Exercise brief:
Can the data below be echoed back word for word?

Provided material:

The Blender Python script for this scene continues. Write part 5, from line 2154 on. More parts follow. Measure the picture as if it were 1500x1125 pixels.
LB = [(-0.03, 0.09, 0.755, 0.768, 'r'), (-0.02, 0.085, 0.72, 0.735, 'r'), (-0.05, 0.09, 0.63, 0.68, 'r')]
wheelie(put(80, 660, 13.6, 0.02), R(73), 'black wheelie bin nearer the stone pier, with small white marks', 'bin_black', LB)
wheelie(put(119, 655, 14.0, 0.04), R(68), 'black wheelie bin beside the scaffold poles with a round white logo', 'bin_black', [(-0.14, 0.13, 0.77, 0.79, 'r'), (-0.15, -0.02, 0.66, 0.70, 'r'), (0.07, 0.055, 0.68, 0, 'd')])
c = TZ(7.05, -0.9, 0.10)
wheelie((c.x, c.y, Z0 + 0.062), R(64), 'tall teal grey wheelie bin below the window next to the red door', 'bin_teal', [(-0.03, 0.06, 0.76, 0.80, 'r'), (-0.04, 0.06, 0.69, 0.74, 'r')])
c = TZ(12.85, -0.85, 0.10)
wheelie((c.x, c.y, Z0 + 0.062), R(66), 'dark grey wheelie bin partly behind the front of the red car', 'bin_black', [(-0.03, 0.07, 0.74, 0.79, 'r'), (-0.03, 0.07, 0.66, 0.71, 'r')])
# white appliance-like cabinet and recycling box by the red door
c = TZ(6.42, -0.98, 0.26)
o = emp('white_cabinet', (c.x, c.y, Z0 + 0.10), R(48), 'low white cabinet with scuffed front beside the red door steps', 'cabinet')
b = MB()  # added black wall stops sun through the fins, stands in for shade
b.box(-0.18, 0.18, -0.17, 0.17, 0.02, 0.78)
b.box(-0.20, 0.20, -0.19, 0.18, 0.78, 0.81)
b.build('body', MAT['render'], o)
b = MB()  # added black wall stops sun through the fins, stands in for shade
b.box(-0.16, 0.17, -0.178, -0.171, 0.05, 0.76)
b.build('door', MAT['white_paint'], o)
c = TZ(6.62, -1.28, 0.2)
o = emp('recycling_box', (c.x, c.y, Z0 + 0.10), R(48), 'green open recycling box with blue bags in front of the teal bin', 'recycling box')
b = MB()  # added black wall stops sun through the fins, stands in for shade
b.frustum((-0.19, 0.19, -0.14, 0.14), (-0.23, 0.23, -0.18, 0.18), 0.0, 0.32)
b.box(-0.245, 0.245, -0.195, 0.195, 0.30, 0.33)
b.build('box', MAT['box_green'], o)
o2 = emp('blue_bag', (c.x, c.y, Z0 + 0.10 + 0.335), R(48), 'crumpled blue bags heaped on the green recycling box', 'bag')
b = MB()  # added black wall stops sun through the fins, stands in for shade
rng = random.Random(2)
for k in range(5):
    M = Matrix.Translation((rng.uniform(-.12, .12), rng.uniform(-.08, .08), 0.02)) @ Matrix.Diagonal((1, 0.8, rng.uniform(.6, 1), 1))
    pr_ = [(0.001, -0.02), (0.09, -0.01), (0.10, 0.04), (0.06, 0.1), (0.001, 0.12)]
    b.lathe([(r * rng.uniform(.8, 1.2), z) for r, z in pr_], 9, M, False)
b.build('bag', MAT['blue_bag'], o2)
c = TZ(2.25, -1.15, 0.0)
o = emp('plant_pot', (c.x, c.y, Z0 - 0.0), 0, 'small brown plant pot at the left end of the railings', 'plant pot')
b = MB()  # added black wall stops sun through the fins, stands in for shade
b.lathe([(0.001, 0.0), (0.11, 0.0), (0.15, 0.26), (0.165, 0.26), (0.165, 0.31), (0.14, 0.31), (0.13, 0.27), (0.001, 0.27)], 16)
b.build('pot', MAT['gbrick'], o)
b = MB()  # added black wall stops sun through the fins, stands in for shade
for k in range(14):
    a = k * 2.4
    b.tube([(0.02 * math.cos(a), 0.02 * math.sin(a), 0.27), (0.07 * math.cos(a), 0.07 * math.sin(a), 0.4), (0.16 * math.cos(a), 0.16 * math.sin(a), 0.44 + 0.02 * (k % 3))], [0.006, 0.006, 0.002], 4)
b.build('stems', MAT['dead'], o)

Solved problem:
The Blender Python script for this scene continues. Write part 5, from line 2154 on. More parts follow. Measure the picture as if it were 1500x1125 pixels.
LB = [(-0.03, 0.09, 0.755, 0.768, 'r'), (-0.02, 0.085, 0.72, 0.735, 'r'), (-0.05, 0.09, 0.63, 0.68, 'r')]
wheelie(put(80, 660, 13.6, 0.02), R(73), 'black wheelie bin nearer the stone pier, with small white marks', 'bin_black', LB)
wheelie(put(119, 655, 14.0, 0.04), R(68), 'black wheelie bin beside the scaffold poles with a round white logo', 'bin_black', [(-0.14, 0.13, 0.77, 0.79, 'r'), (-0.15, -0.02, 0.66, 0.70, 'r'), (0.07, 0.055, 0.68, 0, 'd')])
c = TZ(7.05, -0.9, 0.10)
wheelie((c.x, c.y, Z0 + 0.062), R(64), 'tall teal grey wheelie bin below the window next to the red door', 'bin_teal', [(-0.03, 0.06, 0.76, 0.80, 'r'), (-0.04, 0.06, 0.69, 0.74, 'r')])
c = TZ(12.85, -0.85, 0.10)
wheelie((c.x, c.y, Z0 + 0.062), R(66), 'dark grey wheelie bin partly behind the front of the red car', 'bin_black', [(-0.03, 0.07, 0.74, 0.79, 'r'), (-0.03, 0.07, 0.66, 0.71, 'r')])
# white appliance-like cabinet and recycling box by the red door
c = TZ(6.42, -0.98, 0.26)
o = emp('white_cabinet', (c.x, c.y, Z0 + 0.10), R(48), 'low white cabinet with scuffed front beside the red door steps', 'cabinet')
b = MB()  # added black wall stops sun through the fins, stands in for shade
b.box(-0.18, 0.18, -0.17, 0.17, 0.02, 0.78)
b.box(-0.20, 0.20, -0.19, 0.18, 0.78, 0.81)
b.build('body', MAT['render'], o)
b = MB()  # added black wall stops sun through the fins, stands in for shade
b.box(-0.16, 0.17, -0.178, -0.171, 0.05, 0.76)
b.build('door', MAT['white_paint'], o)
c = TZ(6.62, -1.28, 0.2)
o = emp('recycling_box', (c.x, c.y, Z0 + 0.10), R(48), 'green open recycling box with blue bags in front of the teal bin', 'recycling box')
b = MB()  # added black wall stops sun through the fins, stands in for shade
b.frustum((-0.19, 0.19, -0.14, 0.14), (-0.23, 0.23, -0.18, 0.18), 0.0, 0.32)
b.box(-0.245, 0.245, -0.195, 0.195, 0.30, 0.33)
b.build('box', MAT['box_green'], o)
o2 = emp('blue_bag', (c.x, c.y, Z0 + 0.10 + 0.335), R(48), 'crumpled blue bags heaped on the green recycling box', 'bag')
b = MB()  # added black wall stops sun through the fins, stands in for shade
rng = random.Random(2)
for k in range(5):
    M = Matrix.Translation((rng.uniform(-.12, .12), rng.uniform(-.08, .08), 0.02)) @ Matrix.Diagonal((1, 0.8, rng.uniform(.6, 1), 1))
    pr_ = [(0.001, -0.02), (0.09, -0.01), (0.10, 0.04), (0.06, 0.1), (0.001, 0.12)]
    b.lathe([(r * rng.uniform(.8, 1.2), z) for r, z in pr_], 9, M, False)
b.build('bag', MAT['blue_bag'], o2)
c = TZ(2.25, -1.15, 0.0)
o = emp('plant_pot', (c.x, c.y, Z0 - 0.0), 0, 'small brown plant pot at the left end of the railings', 'plant pot')
b = MB()  # added black wall stops sun through the fins, stands in for shade
b.lathe([(0.001, 0.0), (0.11, 0.0), (0.15, 0.26), (0.165, 0.26), (0.165, 0.31), (0.14, 0.31), (0.13, 0.27), (0.001, 0.27)], 16)
b.build('pot', MAT['gbrick'], o)
b = MB()  # added black wall stops sun through the fins, stands in for shade
for k in range(14):
    a = k * 2.4
    b.tube([(0.02 * math.cos(a), 0.02 * math.sin(a), 0.27), (0.07 * math.cos(a), 0.07 * math.sin(a), 0.4), (0.16 * math.cos(a), 0.16 * math.sin(a), 0.44 + 0.02 * (k % 3))], [0.006, 0.006, 0.002], 4)
b.build('stems', MAT['dead'], o)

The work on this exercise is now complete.